Quali sono state le conseguenze economiche per il ricorrente?
Alla dichiarazione di inammissibilità è seguita la condanna del ricorrente al pagamento delle spese del procedimento e al versamento di una somma di quattromila euro a favore della Cassa delle ammende.
Come ha valutato la Corte la questione di costituzionalità sollevata?
La Corte ha ritenuto la questione di costituzionalità dell’art. 613 del codice di procedura penale manifestamente infondata, richiamando una precedente sentenza (n. 42062 del 2017) e facendo integrale rinvio alla sua motivazione.
Testo del provvedimento
Ordinanza di Cassazione Penale Sez. 7 Num. 38414 Anno 2024
Penale Ord. Sez. 7 Num. 38414 Anno 2024
Presidente: COGNOME NOME
Relatore: COGNOME NOME COGNOME
Data Udienza: 03/10/2024
ORDINANZA
sul ricorso proposto da: NOME COGNOME nato il DATA_NASCITA
avverso la sentenza del 24/04/2024 della CORTE APPELLO di MILANO
dato avviso alle parti;
udita la relazione svolta dal Consigliere NOME COGNOME;
MOTIVI DELLA DECISIONE
NOME ricorre avverso la sentenza della Corte di Appello di Milano del 24 aprile 2024 che in parziale riforma della sentenza di condanna del Tribunale di Milano in ordine al reato di cui agli artt.624 e 625 cod. pen. commesso in Milano il 31 ottobre 2023 , ha escluso la circostanza aggravante di cui all’art. 625 n. 4 cod. pen. e rideterminato la pena.
Rilevato che il ricorso deve ritenersi inammissibile, in quanto presentato dall’imputato personalmente.

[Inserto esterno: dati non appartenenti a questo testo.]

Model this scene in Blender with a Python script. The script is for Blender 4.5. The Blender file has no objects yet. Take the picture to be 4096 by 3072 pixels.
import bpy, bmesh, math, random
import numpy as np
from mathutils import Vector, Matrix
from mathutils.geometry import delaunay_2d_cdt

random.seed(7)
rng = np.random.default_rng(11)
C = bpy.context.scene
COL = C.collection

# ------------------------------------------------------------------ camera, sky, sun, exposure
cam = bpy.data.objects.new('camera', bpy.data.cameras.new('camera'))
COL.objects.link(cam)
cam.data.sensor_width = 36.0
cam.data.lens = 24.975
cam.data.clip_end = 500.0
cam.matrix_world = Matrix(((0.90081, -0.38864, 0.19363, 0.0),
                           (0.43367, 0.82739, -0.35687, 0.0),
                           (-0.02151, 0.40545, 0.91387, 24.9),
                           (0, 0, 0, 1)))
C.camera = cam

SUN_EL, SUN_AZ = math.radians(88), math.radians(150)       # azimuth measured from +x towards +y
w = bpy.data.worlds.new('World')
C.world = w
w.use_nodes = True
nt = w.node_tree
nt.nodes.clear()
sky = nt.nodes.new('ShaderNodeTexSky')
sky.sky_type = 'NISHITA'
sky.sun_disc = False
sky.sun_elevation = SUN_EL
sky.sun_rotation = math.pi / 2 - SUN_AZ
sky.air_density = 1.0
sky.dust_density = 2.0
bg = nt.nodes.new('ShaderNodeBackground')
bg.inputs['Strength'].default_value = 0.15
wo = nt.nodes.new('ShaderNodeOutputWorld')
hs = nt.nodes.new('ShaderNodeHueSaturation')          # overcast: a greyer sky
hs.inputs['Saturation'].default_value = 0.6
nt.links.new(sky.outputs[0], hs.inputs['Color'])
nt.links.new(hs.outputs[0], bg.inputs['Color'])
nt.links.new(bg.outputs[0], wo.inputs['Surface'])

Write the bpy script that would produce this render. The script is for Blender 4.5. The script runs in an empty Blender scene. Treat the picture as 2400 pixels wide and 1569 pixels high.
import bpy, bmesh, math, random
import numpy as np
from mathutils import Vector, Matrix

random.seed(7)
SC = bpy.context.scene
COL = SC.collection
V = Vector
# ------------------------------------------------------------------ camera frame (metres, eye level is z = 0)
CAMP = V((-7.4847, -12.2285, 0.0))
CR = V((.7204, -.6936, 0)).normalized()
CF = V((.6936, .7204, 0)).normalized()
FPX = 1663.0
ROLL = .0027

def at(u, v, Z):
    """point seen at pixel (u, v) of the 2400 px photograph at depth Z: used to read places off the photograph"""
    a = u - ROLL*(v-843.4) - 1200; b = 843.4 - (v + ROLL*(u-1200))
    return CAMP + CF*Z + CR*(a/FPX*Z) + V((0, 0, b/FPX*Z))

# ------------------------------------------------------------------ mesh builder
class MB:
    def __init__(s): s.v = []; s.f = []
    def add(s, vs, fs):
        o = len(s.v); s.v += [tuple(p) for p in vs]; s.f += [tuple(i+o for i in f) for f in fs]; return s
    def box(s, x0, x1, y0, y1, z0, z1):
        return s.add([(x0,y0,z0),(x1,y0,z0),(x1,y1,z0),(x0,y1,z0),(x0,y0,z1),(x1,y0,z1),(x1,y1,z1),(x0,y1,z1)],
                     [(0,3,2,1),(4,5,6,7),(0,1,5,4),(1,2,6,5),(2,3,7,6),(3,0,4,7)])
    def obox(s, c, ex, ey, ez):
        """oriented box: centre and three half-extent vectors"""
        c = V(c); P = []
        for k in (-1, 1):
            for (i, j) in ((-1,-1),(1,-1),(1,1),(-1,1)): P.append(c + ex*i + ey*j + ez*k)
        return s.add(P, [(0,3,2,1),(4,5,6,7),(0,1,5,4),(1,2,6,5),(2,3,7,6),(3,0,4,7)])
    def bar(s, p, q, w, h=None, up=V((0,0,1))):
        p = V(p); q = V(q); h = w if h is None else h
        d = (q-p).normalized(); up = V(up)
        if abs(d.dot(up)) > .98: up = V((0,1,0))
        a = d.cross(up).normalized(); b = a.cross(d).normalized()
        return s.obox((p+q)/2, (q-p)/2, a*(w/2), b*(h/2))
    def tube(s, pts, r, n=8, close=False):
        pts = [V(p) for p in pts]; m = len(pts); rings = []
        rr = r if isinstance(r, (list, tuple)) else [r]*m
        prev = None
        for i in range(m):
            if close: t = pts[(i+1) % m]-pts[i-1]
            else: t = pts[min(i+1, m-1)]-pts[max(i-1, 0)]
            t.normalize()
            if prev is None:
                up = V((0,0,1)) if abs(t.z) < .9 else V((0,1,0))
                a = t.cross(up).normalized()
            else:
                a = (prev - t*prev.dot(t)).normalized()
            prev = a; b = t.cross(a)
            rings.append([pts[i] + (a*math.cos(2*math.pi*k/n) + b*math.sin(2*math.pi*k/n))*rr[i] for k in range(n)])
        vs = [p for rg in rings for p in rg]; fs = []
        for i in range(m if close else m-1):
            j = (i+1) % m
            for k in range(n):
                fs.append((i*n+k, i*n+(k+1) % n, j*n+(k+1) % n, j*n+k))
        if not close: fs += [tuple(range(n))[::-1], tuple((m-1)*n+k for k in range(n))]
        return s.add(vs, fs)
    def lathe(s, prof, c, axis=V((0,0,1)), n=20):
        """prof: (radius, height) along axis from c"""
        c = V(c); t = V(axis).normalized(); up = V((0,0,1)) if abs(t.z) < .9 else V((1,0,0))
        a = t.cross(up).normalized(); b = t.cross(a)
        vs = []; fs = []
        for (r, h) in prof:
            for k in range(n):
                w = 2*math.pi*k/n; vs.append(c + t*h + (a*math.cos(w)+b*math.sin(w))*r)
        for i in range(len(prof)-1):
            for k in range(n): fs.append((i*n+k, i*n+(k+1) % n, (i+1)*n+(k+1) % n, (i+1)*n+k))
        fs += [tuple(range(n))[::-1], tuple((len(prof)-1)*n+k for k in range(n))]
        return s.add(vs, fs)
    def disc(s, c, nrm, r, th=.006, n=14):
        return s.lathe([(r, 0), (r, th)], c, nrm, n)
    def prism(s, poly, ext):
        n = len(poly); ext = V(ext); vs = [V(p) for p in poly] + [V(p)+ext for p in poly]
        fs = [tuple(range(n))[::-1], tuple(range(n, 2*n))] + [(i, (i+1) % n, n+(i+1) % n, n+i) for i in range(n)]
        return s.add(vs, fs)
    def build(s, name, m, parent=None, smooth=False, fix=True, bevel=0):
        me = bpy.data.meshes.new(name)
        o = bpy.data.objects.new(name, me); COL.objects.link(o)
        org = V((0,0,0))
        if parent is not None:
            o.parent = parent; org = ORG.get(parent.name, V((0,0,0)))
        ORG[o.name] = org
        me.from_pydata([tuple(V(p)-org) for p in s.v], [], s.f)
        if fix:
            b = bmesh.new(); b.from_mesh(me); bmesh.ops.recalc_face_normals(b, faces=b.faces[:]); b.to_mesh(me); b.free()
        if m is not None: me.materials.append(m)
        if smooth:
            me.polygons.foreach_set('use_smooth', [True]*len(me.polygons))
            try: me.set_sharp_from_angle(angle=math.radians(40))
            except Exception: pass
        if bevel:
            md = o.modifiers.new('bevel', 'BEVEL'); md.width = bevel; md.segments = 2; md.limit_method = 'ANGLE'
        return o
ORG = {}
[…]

Manifestamente infondata è la questione di costituzionalità dell’art. 613 cod. proc. pen. come già chiarito da Sez. 6, n. 42062 del 13/09/2017, Lissandrello, Rv. 271334 – 01, alla cui motivazione si fa integrale rinvio
Alla dichiarazione di inammissibilità segue la condanna del COGNOME ricorrente al pagamento delle spese del procedimento ed al pagamento a favore della Cassa delle ammende della somma di euro quattromila.
P.Q.M.
Dichiara inammissibile il ricorso e condanna il ricorrente al pagamento delle spese processuali e della somma di euro quattromila in favore della Cassa delle ammende.